Sunday, July 3, 2011

More Acres for the Lord, 1941

More Acres for the Lord was published in Time magazine, July 28, 1941
Erskine Caldwell had some fun with the idea in God's Little Acre: a sly farmer kept moving his consecrated piece of ground to the weediest locations, to make sure that God took a loss instead of a profit. But in the rural South and Midwest the Lord's Acre Plan has saved so many churches that its director last week scheduled a nine-State lecture tour this fall to spread the idea in the Southeast.
Biggest problem in rural church finance is that farmers have little cash to put in the collection plate. But farmers usually have plenty of cotton, wheat or corn-on-the-hoof—and most of them can be induced to work a few extra hours to raise a bit more to help the church. The Lord's Acre Plan asks churchgoing farmers to till an acre or so, or raise extra livestock, and give the extra cash to the church.
Inspired by the ancient tithe (gift of a tenth), the Lord's Acre Plan got its start outside the churches eleven years ago, when James G. K. McClure, pious president of the Farmers Federation of North Carolina and son of the late theologian James Gore King McClure, decided the federation should have a religion department—something unique for a run-of-the-mill agricultural cooperative. Its project No. 1 was the Lord's Acre Plan, and its head was and is Mr. McClure's brother-in-law, the Rev. Dumont Clarke, onetime Presbyterian missionary and prep-school chaplain (Lawrenceville, Andover).

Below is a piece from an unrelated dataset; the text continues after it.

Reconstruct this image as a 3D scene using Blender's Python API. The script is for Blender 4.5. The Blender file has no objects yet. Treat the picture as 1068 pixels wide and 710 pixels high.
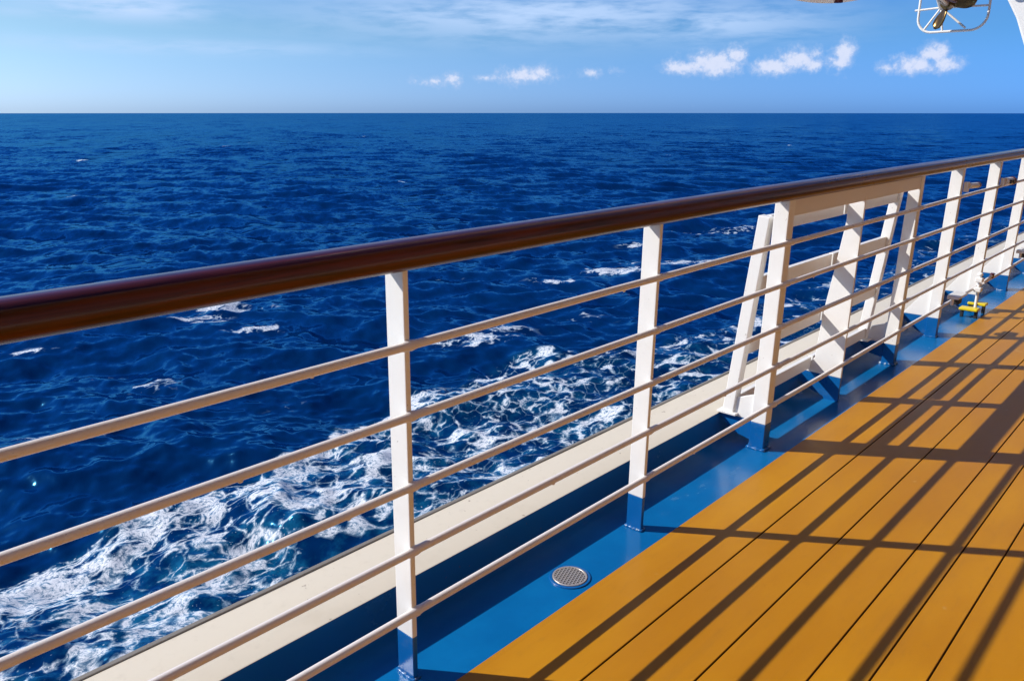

Over a thousand churches of 20 denominations in some 20 States have found financial salvation through the Plan. To Asheville, N.C., Lord's Acres' headquarters, churches in 47 States have written for advice. Many a group of missionaries on furlough has flocked to talk with the founders. An important visitor was Japan's No. 1 Christian, Toyohiko Kagawa. Lord's Acres now flourish in India, China, Brazil, Mexico and Japan, furnishing rupees, dollars, miireis, pesos and yen for the local missions.
A Lord's Acre project may be as modest as a pig—North Carolinian Betty Mae Cope raised one for her Methodist church, netted $15.50—or as big as the planting done by farmers near Hendersonville, N.C., who ran up a whole new $8,000 Baptist church with their tithing. Hendersonville's Baptists raised $2,352 in a single year by the Plan. Men fattened pigs for market or planted extra crops. The men's Bible Class grew potatoes as a group project, made $469. Women gave the "Sunday 5" from their flocks, grew flowers to sell. Children fed chicks until they were fryers, picked berries on the hillside and sold them in town.
There is nothing Caldwellesque about such farms. So proud of them are their owners that the Lord's Acre, often dedicated with a religious service, usually bears a neat sign setting it apart. In fact, there are two North Carolina farms whose enthusiastic owners have named them for the Plan: Lord's Acre Farm No. 1, Lord's Acre Farm No. 2.